There are three filters in common use. They are not interchangeable.

Top-k

Top-k keeps the k highest-probability tokens and discards everything else. Simple. Predictable. And structurally broken for one reason: the value of k is fixed, but the shape of the distribution is not.

When the model is confident — one token dominates with 0.95 probability — top-k=50 floods the candidate pool with 49 near-zero noise tokens. When the model is uncertain — 200 tokens each carry ~0.005 probability — top-k=50 discards 150 plausible candidates. The filter does not adapt. Fan et al. (2018) introduced top-k as a truncation heuristic. It was never claimed to be optimal.

Top-p (Nucleus Sampling)

Top-p fixes the shape problem. Instead of a fixed count, it keeps the smallest set of tokens whose cumulative probability exceeds p. When the model is confident, the nucleus is small. When the model is uncertain, the nucleus expands.

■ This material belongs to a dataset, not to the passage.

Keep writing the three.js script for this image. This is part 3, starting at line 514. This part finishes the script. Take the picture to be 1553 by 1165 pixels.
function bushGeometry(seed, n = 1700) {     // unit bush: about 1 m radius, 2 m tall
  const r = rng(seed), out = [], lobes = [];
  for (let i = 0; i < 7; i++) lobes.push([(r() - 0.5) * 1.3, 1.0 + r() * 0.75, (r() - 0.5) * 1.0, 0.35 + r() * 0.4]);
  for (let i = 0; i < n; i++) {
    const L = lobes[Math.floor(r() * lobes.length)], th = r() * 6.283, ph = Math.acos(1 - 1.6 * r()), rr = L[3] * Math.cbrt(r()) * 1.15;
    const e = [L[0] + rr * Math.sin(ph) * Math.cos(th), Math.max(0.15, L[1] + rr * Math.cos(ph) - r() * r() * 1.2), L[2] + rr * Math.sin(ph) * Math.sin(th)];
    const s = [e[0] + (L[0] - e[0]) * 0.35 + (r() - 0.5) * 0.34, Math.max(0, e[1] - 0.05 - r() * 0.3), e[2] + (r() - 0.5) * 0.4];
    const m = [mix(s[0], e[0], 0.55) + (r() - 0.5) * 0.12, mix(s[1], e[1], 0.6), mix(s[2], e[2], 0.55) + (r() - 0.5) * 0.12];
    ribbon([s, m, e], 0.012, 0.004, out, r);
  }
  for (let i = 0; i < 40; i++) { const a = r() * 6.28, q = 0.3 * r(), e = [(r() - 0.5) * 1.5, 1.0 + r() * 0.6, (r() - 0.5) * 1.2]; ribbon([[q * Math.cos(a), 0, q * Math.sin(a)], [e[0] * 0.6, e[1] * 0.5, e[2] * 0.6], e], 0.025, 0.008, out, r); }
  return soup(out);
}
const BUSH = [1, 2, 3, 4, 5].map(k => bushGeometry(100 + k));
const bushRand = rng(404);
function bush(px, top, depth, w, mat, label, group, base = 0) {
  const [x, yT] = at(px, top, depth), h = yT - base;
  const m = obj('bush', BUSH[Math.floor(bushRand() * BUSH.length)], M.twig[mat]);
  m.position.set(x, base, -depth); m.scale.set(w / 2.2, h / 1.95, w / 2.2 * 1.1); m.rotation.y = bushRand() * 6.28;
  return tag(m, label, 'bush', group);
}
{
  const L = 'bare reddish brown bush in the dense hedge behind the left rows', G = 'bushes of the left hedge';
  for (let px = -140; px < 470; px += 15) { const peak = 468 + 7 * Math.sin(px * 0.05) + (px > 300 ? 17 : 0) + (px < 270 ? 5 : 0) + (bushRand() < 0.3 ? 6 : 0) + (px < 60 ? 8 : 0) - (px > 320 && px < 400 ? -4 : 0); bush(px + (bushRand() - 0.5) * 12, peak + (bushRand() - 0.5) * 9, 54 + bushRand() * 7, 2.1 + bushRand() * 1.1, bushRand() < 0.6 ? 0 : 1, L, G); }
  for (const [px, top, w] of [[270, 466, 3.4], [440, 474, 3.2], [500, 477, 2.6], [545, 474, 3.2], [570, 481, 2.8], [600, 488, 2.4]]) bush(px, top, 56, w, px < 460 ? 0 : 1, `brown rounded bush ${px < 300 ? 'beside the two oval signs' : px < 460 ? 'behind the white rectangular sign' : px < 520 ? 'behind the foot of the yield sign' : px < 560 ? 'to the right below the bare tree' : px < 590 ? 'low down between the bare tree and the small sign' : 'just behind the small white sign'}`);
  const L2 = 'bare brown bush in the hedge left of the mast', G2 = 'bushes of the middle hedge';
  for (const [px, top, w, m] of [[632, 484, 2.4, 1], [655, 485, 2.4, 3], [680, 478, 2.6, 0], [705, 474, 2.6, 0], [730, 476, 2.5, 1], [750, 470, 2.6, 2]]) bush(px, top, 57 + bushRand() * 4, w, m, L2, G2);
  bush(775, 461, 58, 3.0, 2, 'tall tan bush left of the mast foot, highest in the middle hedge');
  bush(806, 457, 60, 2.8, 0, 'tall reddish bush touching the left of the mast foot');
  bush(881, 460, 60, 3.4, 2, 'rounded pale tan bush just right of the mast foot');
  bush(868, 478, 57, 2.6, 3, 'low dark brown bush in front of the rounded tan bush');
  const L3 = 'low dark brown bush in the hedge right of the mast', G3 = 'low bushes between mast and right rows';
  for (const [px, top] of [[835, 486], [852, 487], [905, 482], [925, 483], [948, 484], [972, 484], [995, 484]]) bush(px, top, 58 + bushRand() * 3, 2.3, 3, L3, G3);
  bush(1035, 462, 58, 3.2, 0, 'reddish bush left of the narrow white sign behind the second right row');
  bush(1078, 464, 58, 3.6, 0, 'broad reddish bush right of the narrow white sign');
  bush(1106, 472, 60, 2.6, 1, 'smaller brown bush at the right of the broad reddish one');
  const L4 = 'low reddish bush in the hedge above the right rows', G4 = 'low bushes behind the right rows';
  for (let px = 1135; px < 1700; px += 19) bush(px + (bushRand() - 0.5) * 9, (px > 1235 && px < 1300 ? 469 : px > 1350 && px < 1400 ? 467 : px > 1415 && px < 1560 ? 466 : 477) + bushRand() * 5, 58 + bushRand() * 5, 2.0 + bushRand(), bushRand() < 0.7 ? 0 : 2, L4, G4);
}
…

Holtzman et al. (2020) introduced nucleus sampling specifically because top-k's fixed pool size was causing degenerate outputs — either incoherent text from noise tokens, or repetitive text from over-truncation. Top-p adapts to distribution entropy. That is its strength.

Its weakness: at high temperatures, the distribution flattens. A flattened distribution with p=0.9 still includes a large number of tokens — including low-probability ones that only cleared the threshold because the distribution is warm. Top-p is relative to cumulative mass, not to the top token's confidence.

Min-p

Min-p addresses this. Instead of a cumulative mass threshold, min-p sets a floor: any token whose probability is below (min_p × P_max) is discarded. The threshold scales with the model's confidence in its top prediction.

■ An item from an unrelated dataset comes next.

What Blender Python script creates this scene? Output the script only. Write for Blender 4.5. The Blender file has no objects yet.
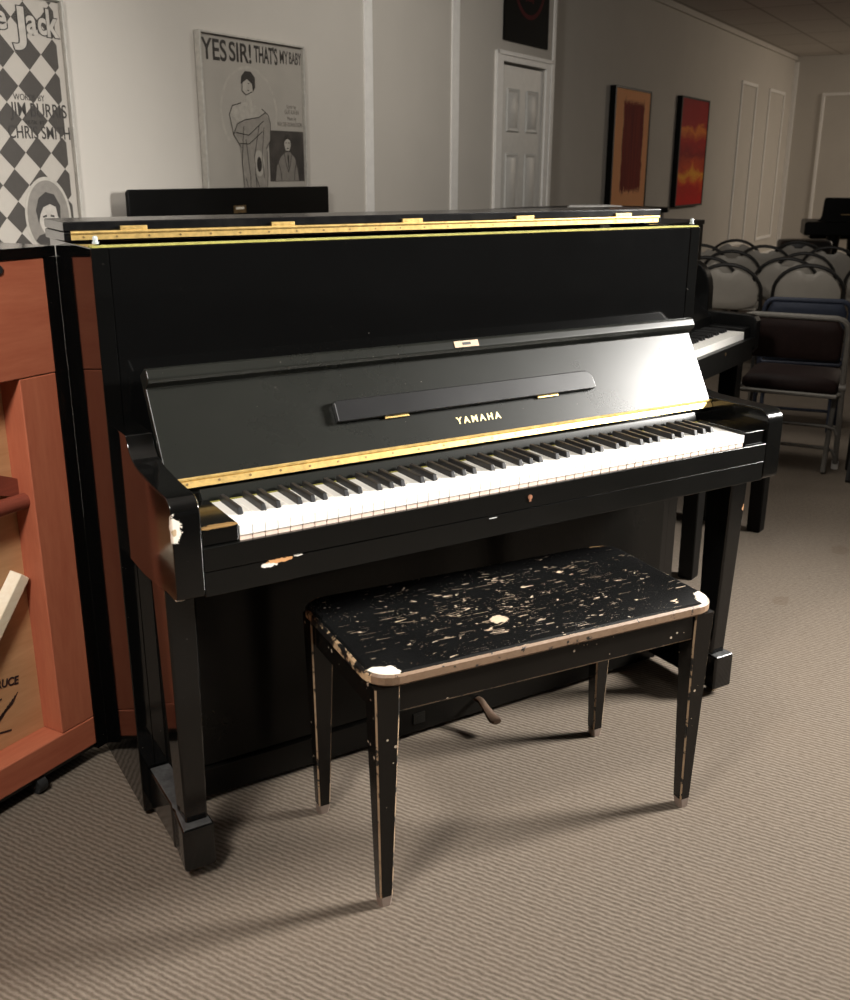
import bpy, bmesh, math, random
from mathutils import Vector, Matrix
random.seed(7)
SC = bpy.context.scene
COL = SC.collection
PI = math.pi

# ------------------------------------------------------------------ camera
cam_d = bpy.data.cameras.new('camera')
cam = bpy.data.objects.new('camera', cam_d)
COL.objects.link(cam)
CAM_P = Vector((-0.4515, -1.5587, 1.3119))
yaw, pitch, roll = math.radians(31.0726), math.radians(-18.0652), math.radians(0.1864)
fw = Vector((math.sin(yaw)*math.cos(pitch), math.cos(yaw)*math.cos(pitch), math.sin(pitch)))
rt = Vector((math.cos(yaw), -math.sin(yaw), 0))
up = rt.cross(fw)
rt2 = rt*math.cos(roll) + up*math.sin(roll)
up2 = up*math.cos(roll) - rt*math.sin(roll)
M = Matrix((rt2, up2, -fw)).transposed().to_4x4()
M.translation = CAM_P
cam.matrix_world = M
cam_d.sensor_fit = 'VERTICAL'
cam_d.sensor_height = 36.0
cam_d.lens = 36.0*1017.304/1000.0
cam_d.clip_start = 0.05
SC.camera = cam
cam_d.dof.use_dof = True
cam_d.dof.focus_distance = 2.35
cam_d.dof.aperture_fstop = 7.5

# ------------------------------------------------------------------ light
SC.view_settings.view_transform = 'Standard'
SC.view_settings.look = 'None'
SC.view_settings.gamma = 1.0
SC.view_settings.use_curve_mapping = False
SC.view_settings.exposure = 0.35
wd = bpy.data.worlds.new('room_air')
SC.world = wd
wd.use_nodes = True
wd.node_tree.nodes['Background'].inputs[0].default_value = (1.0, 0.93, 0.84, 1)
wd.node_tree.nodes['Background'].inputs[1].default_value = 0.026

def area(name, loc, aim, power, sx, sy, col, spread=180):
    d = bpy.data.lights.new(name, 'AREA')
    d.shape = 'RECTANGLE'
    d.size = sx; d.size_y = sy
    d.energy = power; d.color = col
    d.spread = math.radians(spread)
    o = bpy.data.objects.new(name, d)
    COL.objects.link(o)
    o.location = loc
    o.rotation_euler = (Vector(aim)-Vector(loc)).to_track_quat('-Z', 'Y').to_euler()
    return o
area('softbox_beside_camera', (-1.0, -0.9, 2.35), (1.2, 1.7, 1.0), 52, 0.34, 0.34, (1, 0.955, 0.89))
area('softbox_at_right', (3.75, -1.05, 1.95), (0.35, 0.3, 0.55), 88, 0.7, 0.7, (1, 0.965, 0.91), 82)
area('added_fill_by_posters', (2.6, 1.4, 2.93), (2.9, 2.2, 0), 19, 1.2, 0.6, (1, 0.95, 0.87))  # added fill under the ceiling to brighten the poster wall, no real fixture
area('added_fill_by_door', (3.3, 2.5, 2.93), (3.5, 3.0, 0), 22, 1.2, 0.6, (1, 0.95, 0.87))  # second added fill, lifts the wall towards the door
area('far_ceiling_light', (14.3, 5.6, 2.9), (13.6, 6.3, 0), 96, 1.2, 0.6, (1, 0.86, 0.70))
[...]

When the model is very confident (P_max is high), the floor is high and the candidate pool is tight. When the model is uncertain (P_max is low), the floor drops and the pool widens. The filter is proportional to the model's own signal.

Nguyen et al. (2024) showed that min-p outperforms top-p and top-k on both quality and diversity benchmarks, particularly at high temperatures. It is now available natively in Hugging Face Transformers and vLLM.

The Failure Modes Are Different

Each filter embeds an assumption about the distribution's shape. Applying the wrong filter to the wrong distribution is not a style choice. It produces structurally different outputs — and those outputs fail in structurally different ways.

What This Means in Practice

If you are running inference at high temperature for creative tasks, top-p is the wrong filter. The nucleus expands with the temperature, and you lose the coherence benefit you were trying to preserve. Min-p is the right tool: it keeps the threshold proportional to the model's confidence regardless of temperature.

If you are running inference at low temperature for factual tasks, the differences narrow. The distribution is already tight. Top-p, min-p, and even top-k will produce similar candidate pools.

The decision is not about creativity vs. precision. It is about what assumption the filter makes about the distribution — and whether that assumption matches your model's actual behavior at your chosen temperature.

Know what you are applying. Know why.